*Work required:* Copy all the entries below exactly, but not the pictures.

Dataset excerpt
>>
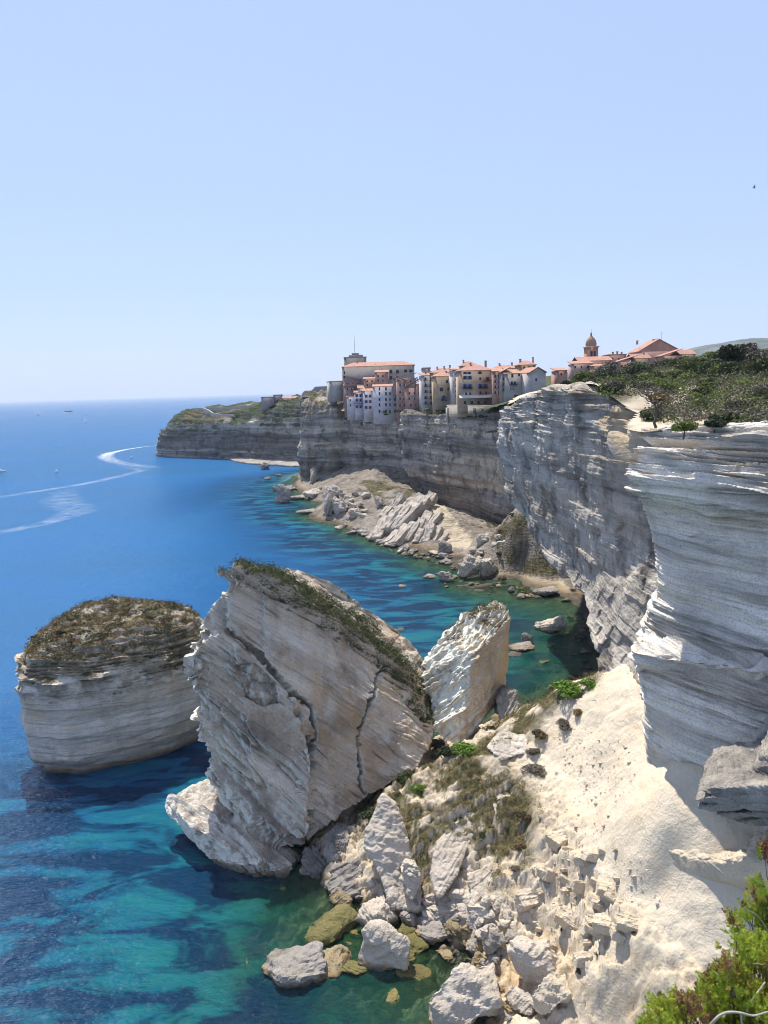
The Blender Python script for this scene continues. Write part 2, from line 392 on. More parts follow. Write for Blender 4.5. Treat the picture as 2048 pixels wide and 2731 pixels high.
M_OCHRE = rock_mat("weedy_boulder_rock", pale=(0.38, 0.32, 0.22), mid=(0.27, 0.21, 0.12), dark=(0.07, 0.06, 0.045), ochre=(0.45, 0.27, 0.06), stain=0.6, bump=0.6, darkz=0.3, ochre_amt=0.5)

M_WEED = rock_mat("drowned_rock", pale=(0.22, 0.19, 0.08), mid=(0.13, 0.12, 0.045), dark=(0.03, 0.03, 0.02), ochre=(0.28, 0.18, 0.05), stain=0.5, bump=0.6, ochre_amt=0.5)
# ================================================================== terrain: height fields through measured points
def tps(pts):
    P = np.array([p[:2] for p in pts], float); z = np.array([p[2] for p in pts], float); s = 50.0
    def K(a, b):
        r2 = (((a[:, None] - b[None]) / s) ** 2).sum(-1); return 0.5 * r2 * np.log(r2 + 1e-9)
    n = len(P); A = np.zeros((n + 3, n + 3)); A[:n, :n] = K(P, P) + np.eye(n) * 2e-3
    Q = np.column_stack([np.ones(n), P / s]); A[:n, n:] = Q; A[n:, :n] = Q.T
    c = np.linalg.solve(A, np.concatenate([z, np.zeros(3)]))
    def f(x, y):
        sh = np.shape(x); q = np.column_stack([np.ravel(x), np.ravel(y)]).astype(float); out = np.empty(len(q))
        for i in range(0, len(q), 40000):
            k = q[i:i + 40000]; out[i:i + 40000] = K(k, P) @ c[:n] + np.column_stack([np.ones(len(k)), k / s]) @ c[n:]
        return out.reshape(sh)
    return f
def px(l): return [tuple(atz(u, v, z)) for u, v, z in l]

NEAR_PTS = px([  # u, v, height above the sea
    (1590, 1861, 20.5), (1540, 1835, 19.5), (1480, 1850, 18), (1400, 1900, 15.5), (1330, 1960, 13), (1250, 2010, 11), (1180, 2060, 9), (1100, 2110, 7.5), (1030, 2180, 5.5),
    (1626, 1913, 20.5), (1672, 1944, 20.5), (1703, 1990, 20), (1719, 2143, 19), (1773, 2188, 19.5), (1886, 2220, 19.5), (2000, 2215, 19.5),
    (1560, 1960, 16.5), (1600, 2080, 15), (1480, 2050, 12.5), (1450, 1970, 14.0), (1500, 2200, 10.5), (1630, 2200, 14.5), (1420, 2150, 9.5), (1330, 2080, 10.5), (1350, 2200, 7.5), (1260, 2120, 9.5), (1200, 2200, 7.5),
    (1120, 2230, 6.5), (1070, 2300, 3.5), (1250, 2320, 4.5), (1380, 2320, 6.5), (1550, 2330, 9.5), (1700, 2300, 15), (1780, 2350, 14),
    (1130, 2420, 1.2), (1250, 2420, 2.0), (1400, 2440, 3.5), (1550, 2450, 7), (1650, 2430, 10), (1740, 2400, 12.5), (1800, 2500, 11.5), (1890, 2600, 10.5),
    (1300, 2510, 1.0), (1400, 2520, 2.2), (1500, 2560, 4.0), (1600, 2560, 8.0), (1700, 2560, 9.5), (1450, 2650, 2.0), (1560, 2680, 3.5), (1640, 2720, 4.2), (1800, 2720, 8.0),
    (1320, 2600, 0.2), (1340, 2700, 0.4), (1180, 2480, 0.1), (1100, 2440, 0.0), (950, 2420, -0.2), (1420, 2760, 1.5),
    (1180, 2560, -0.5), (1240, 2640, -0.4), (1120, 2620, -0.9), (1150, 2720, -1.2), (1000, 2500, -0.8), (900, 2450, -0.9), (950, 2640, -1.8), (850, 2560, -1.8), (750, 2480, -2.0), (700, 2600, -2.6), (800, 2720, -2.8), (600, 2500, -4.5), (500, 2650, -5), (560, 2730, -4.5)])
NEAR_PTS += [(45, 75, 25), (45, 100, 26), (48, 60, 25), (40, 125, 9), (30, 118, 9), (20, 112, 9), (12, 108, 7), (0, 104, 4), (20, 128, 1), (8, 122, 1), (32, 140, 0.5), (44, 150, 0.5),
    (-6, 112, -2), (-12, 100, -1), (4, 130, -3), (-15, 125, -7), (-30, 105, -7), (-45, 95, -8), (-30, 85, -6.5), (-32, 70, -6), (-45, 120, -9), (-70, 100, -10), (-70, 60, -8), (20, 148, -3), (0, 150, -7), (-20, 45, -6), (8, 48, -1), (22, 48, 4), (34, 50, 8), (45, 48, 12), (20, 56, 2.5)]
near_h = tps(NEAR_PTS)
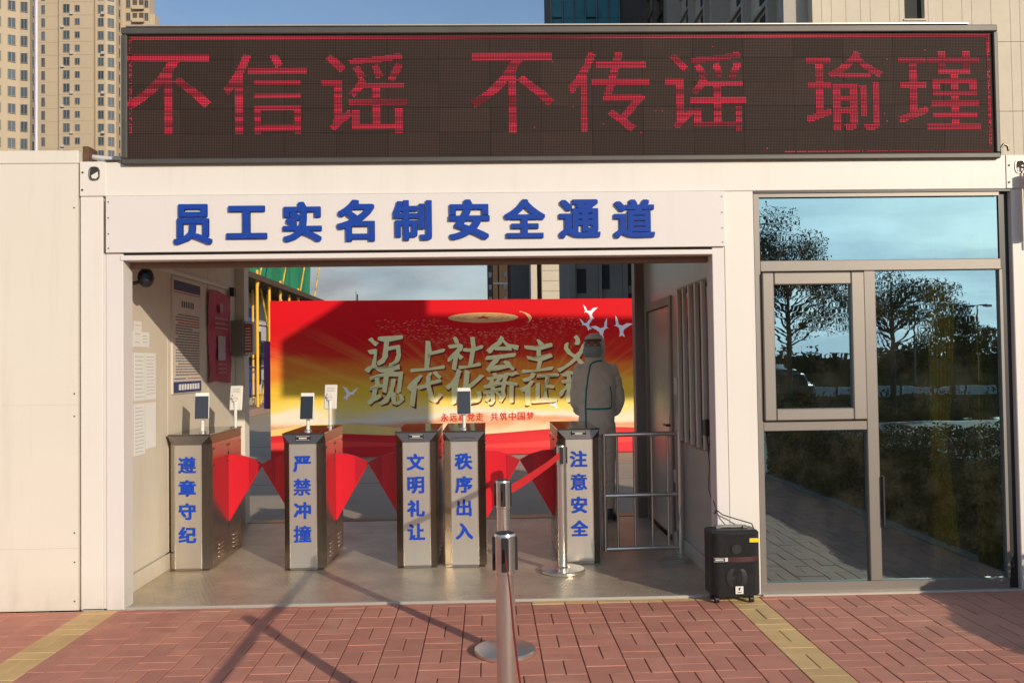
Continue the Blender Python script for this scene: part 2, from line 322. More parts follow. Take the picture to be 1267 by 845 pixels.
# ------------------------------------------------------------------ cabin
cab = thing('portable_cabin', 'cream steel site cabin with an open turnstile passage and a large tinted window', 'cabin', (3.03, 1.5, 0))
FY = 3.05
part('floor_plate', MB().box(.142, 4.048, .03, FY-.1, -.1, 0), floorM, cab, 'grey checker plate floor')
part('sill', MB().box(.01, 4.25, 0, .028, -.1, .012, .003), mat('sill_alu', (.62, .58, .5), .4, .5), cab)
part('sill', MB().box(.142, 4.05, FY-.098, FY+.05, -.2, .004, .003), steelD, cab)
part('roof', MB().box(.02, 6.035, .02, FY-.02, 2.70, 2.785), cream, cab)
bm_ = MB().box(0, 6.055, -.0, .15, 2.57, 2.79, .004)
part('top_beam', bm_, cream, cab)
part('rear_beam', MB().box(0, 6.055, FY-.15, FY, 2.60, 2.79, .004), cream, cab)
part('header_panel', MB().box(.16, 4.056, .004, .10, 2.215, 2.567), cream, cab)
part('header_trim', MB().box(.25, 3.975, -.012, .10, 2.165, 2.197, .003), pinkish, cab)
part('header_gap_shade', MB().box(.25, 3.975, .012, .10, 2.198, 2.214), gapshade, cab)  # dark strip painted in place of the shadow in this gap
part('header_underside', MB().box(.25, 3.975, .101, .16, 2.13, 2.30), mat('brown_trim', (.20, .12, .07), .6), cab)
def casting(x):
    o = part('corner_casting', MB().box(x, x+.16, -.006, -.001, 2.572, 2.788, .002), cream, cab)
    cx = x+.09
    ring = MB(); n = 20
    def oval(r, y): return [(cx+(.028+r)*math.copysign(abs(math.cos(t))**.7, math.cos(t)), y, 2.712+(.038+r)*math.copysign(abs(math.sin(t))**.7, math.sin(t))) for t in [2*math.pi*i/n for i in range(n)]]
    a, b = oval(0, -.012), oval(.006, -.012); c = oval(.007, -.0065)
    ring.add(a+b+c, [(i, (i+1) % n, n+(i+1) % n, n+i) for i in range(n)]+[(n+i, n+(i+1) % n, 2*n+(i+1) % n, 2*n+i) for i in range(n)])
    part('rim', ring, steelD, o)
    hole = MB(); hole.add(oval(0, -.0075), [tuple(range(n))]); part('hole', hole, blkm, o)
    wp = MB().add([(cx-.02, -.0078, 2.70), (cx+.022, -.0078, 2.725), (cx+.024, -.0078, 2.695), (cx+.012, -.0078, 2.68), (cx-.014, -.0078, 2.682)], [(0, 1, 2, 3, 4)]); part('inner_plate', wp, cream, o)
    bo = MB()
    for bx, bz in ((.018, 2.72), (.016, 2.61)): bo.cyl((x+bx, -.011, bz), (x+bx, -.004, bz), .006, 8)
    part('bolt', bo, blkm, o)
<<
*Exercise output:*
The Blender Python script for this scene continues. Write part 2, from line 392 on. More parts follow. Write for Blender 4.5. Treat the picture as 2048 pixels wide and 2731 pixels high.
M_OCHRE = rock_mat("weedy_boulder_rock", pale=(0.38, 0.32, 0.22), mid=(0.27, 0.21, 0.12), dark=(0.07, 0.06, 0.045), ochre=(0.45, 0.27, 0.06), stain=0.6, bump=0.6, darkz=0.3, ochre_amt=0.5)

M_WEED = rock_mat("drowned_rock", pale=(0.22, 0.19, 0.08), mid=(0.13, 0.12, 0.045), dark=(0.03, 0.03, 0.02), ochre=(0.28, 0.18, 0.05), stain=0.5, bump=0.6, ochre_amt=0.5)
# ================================================================== terrain: height fields through measured points
def tps(pts):
    P = np.array([p[:2] for p in pts], float); z = np.array([p[2] for p in pts], float); s = 50.0
    def K(a, b):
        r2 = (((a[:, None] - b[None]) / s) ** 2).sum(-1); return 0.5 * r2 * np.log(r2 + 1e-9)
    n = len(P); A = np.zeros((n + 3, n + 3)); A[:n, :n] = K(P, P) + np.eye(n) * 2e-3
    Q = np.column_stack([np.ones(n), P / s]); A[:n, n:] = Q; A[n:, :n] = Q.T
    c = np.linalg.solve(A, np.concatenate([z, np.zeros(3)]))
    def f(x, y):
        sh = np.shape(x); q = np.column_stack([np.ravel(x), np.ravel(y)]).astype(float); out = np.empty(len(q))
        for i in range(0, len(q), 40000):
            k = q[i:i + 40000]; out[i:i + 40000] = K(k, P) @ c[:n] + np.column_stack([np.ones(len(k)), k / s]) @ c[n:]
        return out.reshape(sh)
    return f
def px(l): return [tuple(atz(u, v, z)) for u, v, z in l]

NEAR_PTS = px([  # u, v, height above the sea
    (1590, 1861, 20.5), (1540, 1835, 19.5), (1480, 1850, 18), (1400, 1900, 15.5), (1330, 1960, 13), (1250, 2010, 11), (1180, 2060, 9), (1100, 2110, 7.5), (1030, 2180, 5.5),
    (1626, 1913, 20.5), (1672, 1944, 20.5), (1703, 1990, 20), (1719, 2143, 19), (1773, 2188, 19.5), (1886, 2220, 19.5), (2000, 2215, 19.5),
    (1560, 1960, 16.5), (1600, 2080, 15), (1480, 2050, 12.5), (1450, 1970, 14.0), (1500, 2200, 10.5), (1630, 2200, 14.5), (1420, 2150, 9.5), (1330, 2080, 10.5), (1350, 2200, 7.5), (1260, 2120, 9.5), (1200, 2200, 7.5),
    (1120, 2230, 6.5), (1070, 2300, 3.5), (1250, 2320, 4.5), (1380, 2320, 6.5), (1550, 2330, 9.5), (1700, 2300, 15), (1780, 2350, 14),
    (1130, 2420, 1.2), (1250, 2420, 2.0), (1400, 2440, 3.5), (1550, 2450, 7), (1650, 2430, 10), (1740, 2400, 12.5), (1800, 2500, 11.5), (1890, 2600, 10.5),
    (1300, 2510, 1.0), (1400, 2520, 2.2), (1500, 2560, 4.0), (1600, 2560, 8.0), (1700, 2560, 9.5), (1450, 2650, 2.0), (1560, 2680, 3.5), (1640, 2720, 4.2), (1800, 2720, 8.0),
    (1320, 2600, 0.2), (1340, 2700, 0.4), (1180, 2480, 0.1), (1100, 2440, 0.0), (950, 2420, -0.2), (1420, 2760, 1.5),
    (1180, 2560, -0.5), (1240, 2640, -0.4), (1120, 2620, -0.9), (1150, 2720, -1.2), (1000, 2500, -0.8), (900, 2450, -0.9), (950, 2640, -1.8), (850, 2560, -1.8), (750, 2480, -2.0), (700, 2600, -2.6), (800, 2720, -2.8), (600, 2500, -4.5), (500, 2650, -5), (560, 2730, -4.5)])
NEAR_PTS += [(45, 75, 25), (45, 100, 26), (48, 60, 25), (40, 125, 9), (30, 118, 9), (20, 112, 9), (12, 108, 7), (0, 104, 4), (20, 128, 1), (8, 122, 1), (32, 140, 0.5), (44, 150, 0.5),
    (-6, 112, -2), (-12, 100, -1), (4, 130, -3), (-15, 125, -7), (-30, 105, -7), (-45, 95, -8), (-30, 85, -6.5), (-32, 70, -6), (-45, 120, -9), (-70, 100, -10), (-70, 60, -8), (20, 148, -3), (0, 150, -7), (-20, 45, -6), (8, 48, -1), (22, 48, 4), (34, 50, 8), (45, 48, 12), (20, 56, 2.5)]
near_h = tps(NEAR_PTS)
Continue the Blender Python script for this scene: part 2, from line 322. More parts follow. Take the picture to be 1267 by 845 pixels.
# ------------------------------------------------------------------ cabin
cab = thing('portable_cabin', 'cream steel site cabin with an open turnstile passage and a large tinted window', 'cabin', (3.03, 1.5, 0))
FY = 3.05
part('floor_plate', MB().box(.142, 4.048, .03, FY-.1, -.1, 0), floorM, cab, 'grey checker plate floor')
part('sill', MB().box(.01, 4.25, 0, .028, -.1, .012, .003), mat('sill_alu', (.62, .58, .5), .4, .5), cab)
part('sill', MB().box(.142, 4.05, FY-.098, FY+.05, -.2, .004, .003), steelD, cab)
part('roof', MB().box(.02, 6.035, .02, FY-.02, 2.70, 2.785), cream, cab)
bm_ = MB().box(0, 6.055, -.0, .15, 2.57, 2.79, .004)
part('top_beam', bm_, cream, cab)
part('rear_beam', MB().box(0, 6.055, FY-.15, FY, 2.60, 2.79, .004), cream, cab)
part('header_panel', MB().box(.16, 4.056, .004, .10, 2.215, 2.567), cream, cab)
part('header_trim', MB().box(.25, 3.975, -.012, .10, 2.165, 2.197, .003), pinkish, cab)
part('header_gap_shade', MB().box(.25, 3.975, .012, .10, 2.198, 2.214), gapshade, cab)  # dark strip painted in place of the shadow in this gap
part('header_underside', MB().box(.25, 3.975, .101, .16, 2.13, 2.30), mat('brown_trim', (.20, .12, .07), .6), cab)
def casting(x):
    o = part('corner_casting', MB().box(x, x+.16, -.006, -.001, 2.572, 2.788, .002), cream, cab)
    cx = x+.09
    ring = MB(); n = 20
    def oval(r, y): return [(cx+(.028+r)*math.copysign(abs(math.cos(t))**.7, math.cos(t)), y, 2.712+(.038+r)*math.copysign(abs(math.sin(t))**.7, math.sin(t))) for t in [2*math.pi*i/n for i in range(n)]]
    a, b = oval(0, -.012), oval(.006, -.012); c = oval(.007, -.0065)
    ring.add(a+b+c, [(i, (i+1) % n, n+(i+1) % n, n+i) for i in range(n)]+[(n+i, n+(i+1) % n, 2*n+(i+1) % n, 2*n+i) for i in range(n)])
    part('rim', ring, steelD, o)
    hole = MB(); hole.add(oval(0, -.0075), [tuple(range(n))]); part('hole', hole, blkm, o)
    wp = MB().add([(cx-.02, -.0078, 2.70), (cx+.022, -.0078, 2.725), (cx+.024, -.0078, 2.695), (cx+.012, -.0078, 2.68), (cx-.014, -.0078, 2.682)], [(0, 1, 2, 3, 4)]); part('inner_plate', wp, cream, o)
    bo = MB()
    for bx, bz in ((.018, 2.72), (.016, 2.61)): bo.cyl((x+bx, -.011, bz), (x+bx, -.004, bz), .006, 8)
    part('bolt', bo, blkm, o)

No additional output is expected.